Coach Jones had always worried about what would happen to Radio the day he retired or the day Radio's mother died. He knew his assistants loved Radio as much as he did, but still.... He marshaled his staff and collected a big tray of food that day and headed to Radio's house. One by one the coaches hugged Radio and cried with him. If he could just hold on until football practice started again, and if Radio's older brother, Walter Turner—the only one of Janie Mae Greenlee's three sons who wasn't born with the defect—and Walter's wife, Pat, could take care of Radio in the evenings, when the school day was done, then Hanna and coach Jones and his staff would handle the rest. And that's just what has happened.

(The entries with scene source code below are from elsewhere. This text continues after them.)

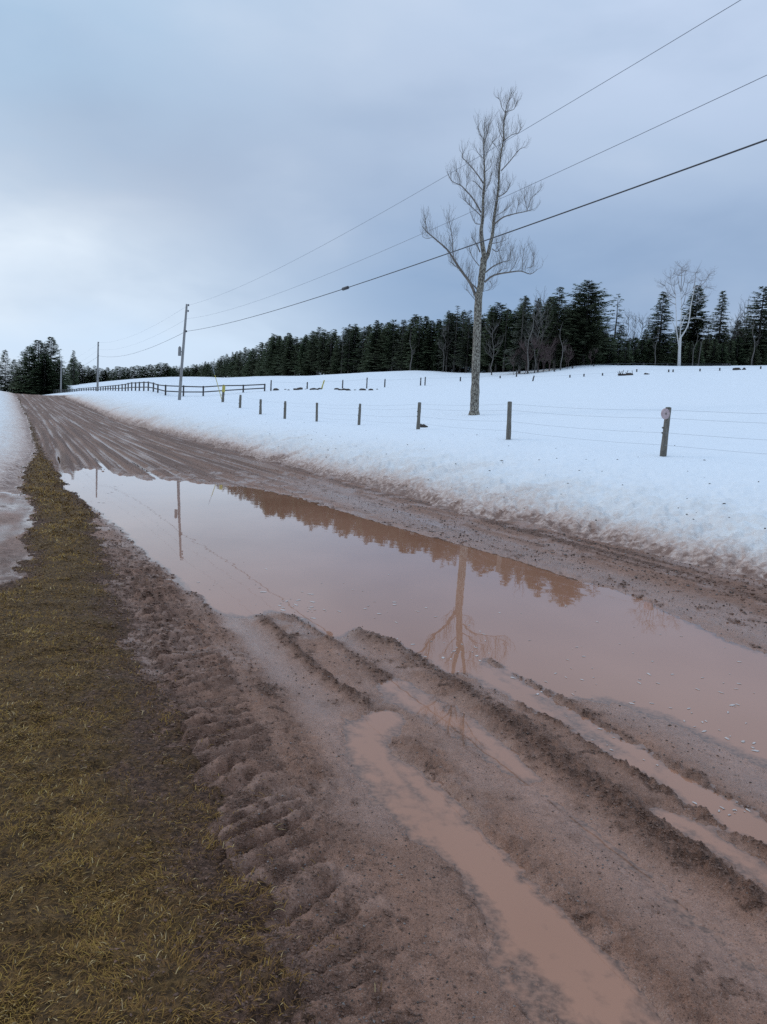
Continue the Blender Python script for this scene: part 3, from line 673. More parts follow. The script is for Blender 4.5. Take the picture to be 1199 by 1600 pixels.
# ------------------------------------------------------------------ wire fence beside the road
def post_mesh(mb, p, h, r, lean=(0, 0), k=9, seed=0):
    rr = random.Random(seed); pts = []; rad = []
    for i in range(7):
        q = i/6; pts.append((p[0]+lean[0]*q*h, p[1]+lean[1]*q*h, p[2]-.25*(1-q)*(i == 0)+q*h)); rad.append(r*rr.uniform(.9, 1.08)*(1-.12*q))
    pts.append((pts[-1][0], pts[-1][1], pts[-1][2]+.015)); rad.append(r*.55)
    mb.tube(pts, rad, k)
    for i in range(2):
        q = rr.uniform(.3, .9); mb.blob((p[0]-r*.95, p[1], p[2]+q*h), (r*.25, r*.3, r*.3), seed+i)
road_posts = [  # base px, top px, distance
    ((1036.5, 711), (1045, 637), 18), ((795, 685), (797, 628), 23), ((653.5, 671), (656, 629), 31), ((561, 664.5), (563, 631), 39), ((495, 658), (495.5, 629.5), 45),
    ((445, 654), (446, 627), 49), ((407, 647), (407.5, 624), 53), ((375, 638), (376, 617), 60), ((348, 628), (350, 603), 66)]
fence = empty('wire_fence', at(795, 685, 23), 'wire fence of rough grey wooden posts along the road side of the snowy field', 'fence')
fo = np.array(fence.location)
tops = []
for i, (bp, tp, D_) in enumerate(road_posts):
    p = at(*bp, D_); q = at(*tp, D_); g = gz(p[0], p[1]); p = np.array([p[0], p[1], g]); h = q[2]-g
    mb = MB(); rad = (8.5 if i == 0 else 5.6 if i == 1 else 4.6 if i == 2 else 3.6)/1200*D_/1.0*.58
    rad = max(rad, .075)
    post_mesh(mb, p, h, rad, ((q[0]-p[0])/h, 0), seed=i)
    o = mb.build('post', M_post, fence, True, origin=fo)
    tops.append((p, q, h))
    if i == 0:
        dmb = MB(); c0 = at(1039.5, 646.5, 18-rad-.04); n = np.array([.45, -.9, 0.05]); n /= np.linalg.norm(n)
        c1_ = c0; dmb.tube([c1_, c1_+n*.03], [.128, .122], 16)
        od = dmb.build('reflector_disc', M_disc, o, origin=fo)
        nm = MB(); nm.tube([c1_-n*.02, c1_+n*.045], .02, 8); nm.build('nail', M_post, o, origin=fo)
    if i == 8:
        ym = MB(); ym.tube([p+(q-p)*.62, p+(q-p)*1.03], rad*1.15, 8); ym.build('yellow_band', M_yel, o, origin=fo)
# wires: from beyond the frame on the right through the posts
P0 = tops[0][0]; dirn = tops[0][0]-tops[1][0]; ex = P0+dirn*1.3; ex[2] = gz(ex[0], ex[1])
mb = MB(); post_mesh(mb, ex, 1.15, .09, (.02, 0), seed=99); mb.build('post', M_post, fence, True, origin=fo)
heights = [1.02, .84, .52, .25]
line = [(ex, 1.15)]+[(t_[0], t_[2]) for t_ in tops]
for hh in heights:
    pts = []
    for j, (p, h) in enumerate(line):
        if j > 5 and hh < .9: break
        z = p[2]+hh*h*.93
        pts.append(np.array([p[0]-.02, p[1]-.08, z]))
        if j+1 < len(line):
            p2, h2 = line[j+1]; z2 = p2[2]+hh*h2*.93
            for u_ in (.25, .5, .75): pts.append(np.array([p[0]+(p2[0]-p[0])*u_, p[1]+(p2[1]-p[1])*u_-.08, z+(z2-z)*u_-.05*4*u_*(1-u_)]))
    mb = MB(); mb.tube(pts, .0024, 4, False); mb.build('wire', M_fwire, fence, origin=fo)

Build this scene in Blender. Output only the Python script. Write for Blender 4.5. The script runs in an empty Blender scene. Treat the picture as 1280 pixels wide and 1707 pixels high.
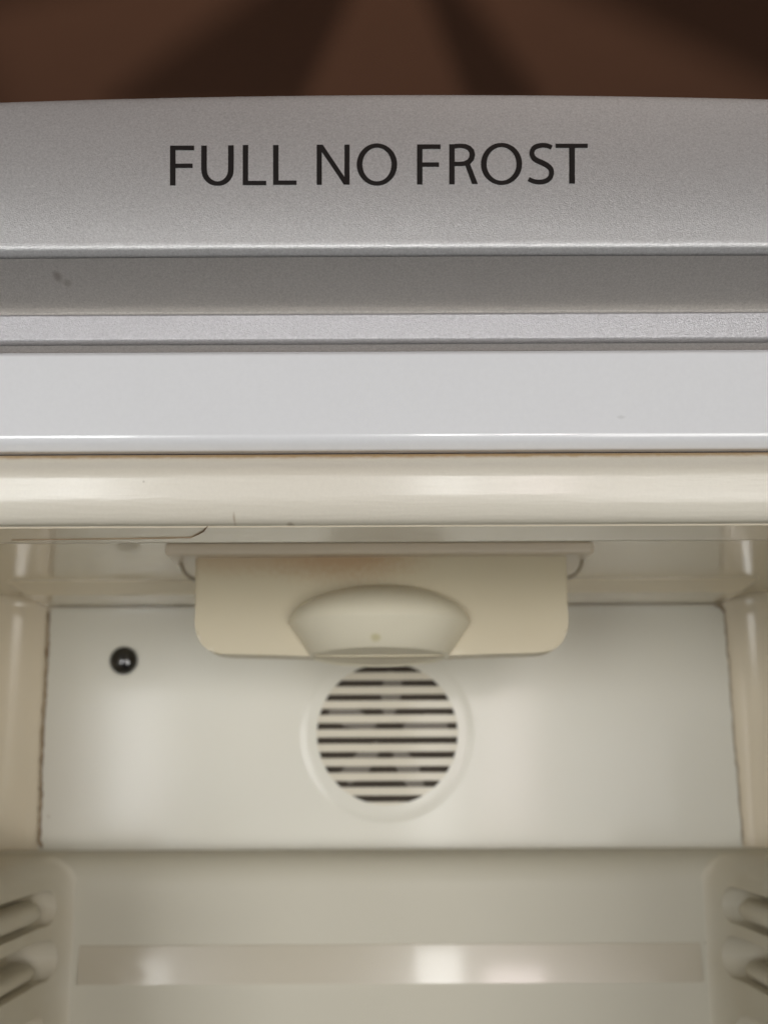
import bpy, bmesh, math, random
from mathutils import Vector, Matrix
random.seed(7)
S = bpy.context.scene
COL = S.collection
R = math.radians

# ------------------------------------------------------------------ camera
FPX = 2100.0; PITCH = R(12)
cam = bpy.data.cameras.new('camera'); camo = bpy.data.objects.new('camera', cam); COL.objects.link(camo)
cam.sensor_fit = 'VERTICAL'; cam.sensor_height = 36; cam.lens = 36 * FPX / 1707
cam.clip_start = 0.01; cam.clip_end = 100
camo.matrix_world = Matrix.Rotation(R(90) + PITCH, 4, 'X') @ Matrix.Rotation(R(-0.25), 4, 'Z')
cam.dof.use_dof = True; cam.dof.focus_distance = 0.43; cam.dof.aperture_fstop = 12
S.camera = camo

# ------------------------------------------------------------------ world and lamps
w = bpy.data.worlds.new('World'); S.world = w; w.use_nodes = True
w.node_tree.nodes['Background'].inputs[0].default_value = (0.92, 0.96, 1.0, 1)
w.node_tree.nodes['Background'].inputs[1].default_value = 0.04
S.view_settings.view_transform = 'Standard'; S.view_settings.look = 'None'
S.view_settings.exposure = 0; S.view_settings.gamma = 1

def area(name, loc, target, sx, sy, power, col=(1, 1, 1), spread=180):
    l = bpy.data.lights.new(name, 'AREA'); l.shape = 'RECTANGLE'; l.size = sx; l.size_y = sy
    l.energy = power; l.color = col; l.spread = R(spread)
    o = bpy.data.objects.new(name, l); COL.objects.link(o); o.location = loc
    o.rotation_euler = (Vector(target) - Vector(loc)).to_track_quat('-Z', 'Y').to_euler()
    return o
area('window_light', (-0.95, -2.0, -0.12), (-0.3, .6, 0.05), 0.75, 0.85, 6.0, (.99, 0.99, .98), 90)
area('window_light', (0.14, -2.0, 0.06), (0.1, .6, 0.03), 0.12, 0.5, 0.8, (1.0, 1.0, 0.98), 75)
area('window_light', (0.34, -2.0, 0.06), (0.2, .6, 0.03), 0.15, 0.4, 0.62, (1.0, .88, 0.88), 75)
area('window_light', (-0.69, -1.98, 0.06), (-.1, .7, 0.03), 0.05, 0.4, .22, (1.0, 1.0, 1.0), 75)
area('doorway_light', (0.95, -1.9, -0.40), (0.0, .7, 0.06), 1.0, 1.1, 5.8, (1, .975, .94), 90)

def spot(name, loc, target, ang, power, col, size=.04):
    l = bpy.data.lights.new(name, 'SPOT'); l.energy = power; l.color = col
    l.spot_size = R(ang); l.spot_blend = .25; l.shadow_soft_size = size
    o = bpy.data.objects.new(name, l); COL.objects.link(o); o.location = loc
    o.rotation_euler = (Vector(target) - Vector(loc)).to_track_quat('-Z', 'Y').to_euler()
SPOT_POS = Vector((0.1, -2.0, 0.0))
spot('added_ceiling_spot', SPOT_POS, (0.1, 1.35, 1.0), 22, 330, (1, .93, .86), .05)  # added spot, coned to the ceiling only, to throw the blade shadows

# ------------------------------------------------------------------ pixel geometry -> metres
def z_at(v, Y):
    return Y * math.tan(PITCH + math.atan((853.5 - v) / FPX))
def x_at(u, v, Y):
    b = (853.5 - v) / FPX
    return (u - 640) / FPX * Y / (math.cos(PITCH) - b * math.sin(PITCH))
def P(u, v, Y): return Vector((x_at(u, v, Y), Y, z_at(v, Y)))

# ------------------------------------------------------------------ materials
def mat(name, base, rough=.4, metal=0, coat=0, crough=.06, var=0, vscale=8, vcol=None, grain=0, gscale=900,
        bump=0, bscale=60, bstretch=(1, 1, 1), spots=(), lines=(), spec=.5):
    m = bpy.data.materials.new(name); m.use_nodes = True
    nt = m.node_tree; N = nt.nodes; L = nt.links; bs = N['Principled BSDF']
    bs.inputs['Roughness'].default_value = rough; bs.inputs['Metallic'].default_value = metal
    bs.inputs['Coat Weight'].default_value = coat; bs.inputs['Coat Roughness'].default_value = crough
    bs.inputs['Specular IOR Level'].default_value = spec
    tc = N.new('ShaderNodeTexCoord').outputs['Object']
    rgb = N.new('ShaderNodeRGB'); rgb.outputs[0].default_value = (*base, 1); c = rgb.outputs[0]
    def mix(fac, a, b, mode='MIX'):
        n = N.new('ShaderNodeMix'); n.data_type = 'RGBA'; n.blend_type = mode
        for s, k in ((fac, 0), (a, 6), (b, 7)):
            if hasattr(s, 'is_linked'): L.new(s, n.inputs[k])
            else: n.inputs[k].default_value = s if k == 0 else (*s, 1)
        return n.outputs[2]
    def mth(op, a, b=None, c2=None, clamp=False):
        n = N.new('ShaderNodeMath'); n.operation = op; n.use_clamp = clamp
        for k, s in enumerate((a, b, c2)):
            if s is None: continue
            if hasattr(s, 'is_linked'): L.new(s, n.inputs[k])
            else: n.inputs[k].default_value = s
        return n.outputs[0]
    def noise(scale, detail=3, stretch=(1, 1, 1), rgh=.55):
        mp = N.new('ShaderNodeMapping'); mp.inputs['Scale'].default_value = stretch; L.new(tc, mp.inputs[0])
        n = N.new('ShaderNodeTexNoise'); n.inputs['Scale'].default_value = scale
        n.inputs['Detail'].default_value = detail; n.inputs['Roughness'].default_value = rgh
        L.new(mp.outputs[0], n.inputs['Vector']); return n.outputs[0]
    if var:
        f = N.new('ShaderNodeMapRange'); f.inputs[1].default_value = .35; f.inputs[2].default_value = .65
        L.new(noise(vscale), f.inputs[0]); f.inputs[4].default_value = var
        c = mix(f.outputs[0], c, vcol or tuple(x * .6 for x in base))
    if grain:
        g = mth('MULTIPLY_ADD', mth('SUBTRACT', noise(gscale, 2, rgh=.8), .5), grain * 2, 1.0)
        cc = N.new('ShaderNodeCombineColor')
        for k in range(3): L.new(g, cc.inputs[k])
        c = mix(1.0, c, cc.outputs[0], 'MULTIPLY')
    wob = noise(350, 2)
    for (ctr, rad, colr, amt) in spots:       # stains: rad may be a 3-tuple of half sizes
        if not isinstance(rad, tuple): rad = (rad, rad, rad)
        mp = N.new('ShaderNodeMapping'); L.new(tc, mp.inputs[0])
        mp.inputs['Scale'].default_value = tuple(1 / r for r in rad)
        mp.inputs['Location'].default_value = tuple(-ctr[k] / rad[k] for k in range(3))
        ln = N.new('ShaderNodeVectorMath'); ln.operation = 'LENGTH'; L.new(mp.outputs[0], ln.inputs[0])
        d = mth('ADD', ln.outputs['Value'], mth('MULTIPLY', mth('SUBTRACT', wob, .5), .5))
        f = N.new('ShaderNodeMapRange'); f.interpolation_type = 'SMOOTHSTEP'
        L.new(d, f.inputs[0]); f.inputs[1].default_value = .15; f.inputs[2].default_value = 1.0
        f.inputs[3].default_value = amt; f.inputs[4].default_value = 0
        c = mix(f.outputs[0], c, colr)
    L.new(c, bs.inputs['Base Color'])
    if bump:
        b = N.new('ShaderNodeBump'); b.inputs['Strength'].default_value = bump; b.inputs['Distance'].default_value = .001
        L.new(noise(bscale, 4, bstretch), b.inputs['Height']); L.new(b.outputs[0], bs.inputs['Normal'])
    if coat: bs.inputs['Coat IOR'].default_value = 1.5
    return m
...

Summers, though, are still the most difficult time for Radio. Should a traveler ever get lost in upstate South Carolina some July or August day and find himself wandering near the railroad tracks in Anderson and happen to notice an old boarded-up school with a FOR SALE sign planted in the weeds out front, he ought to take a little look at the abandoned McCants Junior High football field just behind it. He might just see a man with sprinkles of white hair gesturing wildly at thin air, screaming, "All wight, tomowwow's Thuhsday, dot's a light day! You wear yo' shorts an' T-shirts, no pads, an' be on da fiel' at four o'cwock on da nose, you got dat, boys?"

Just smile and wave. It's only Radio, living the dream.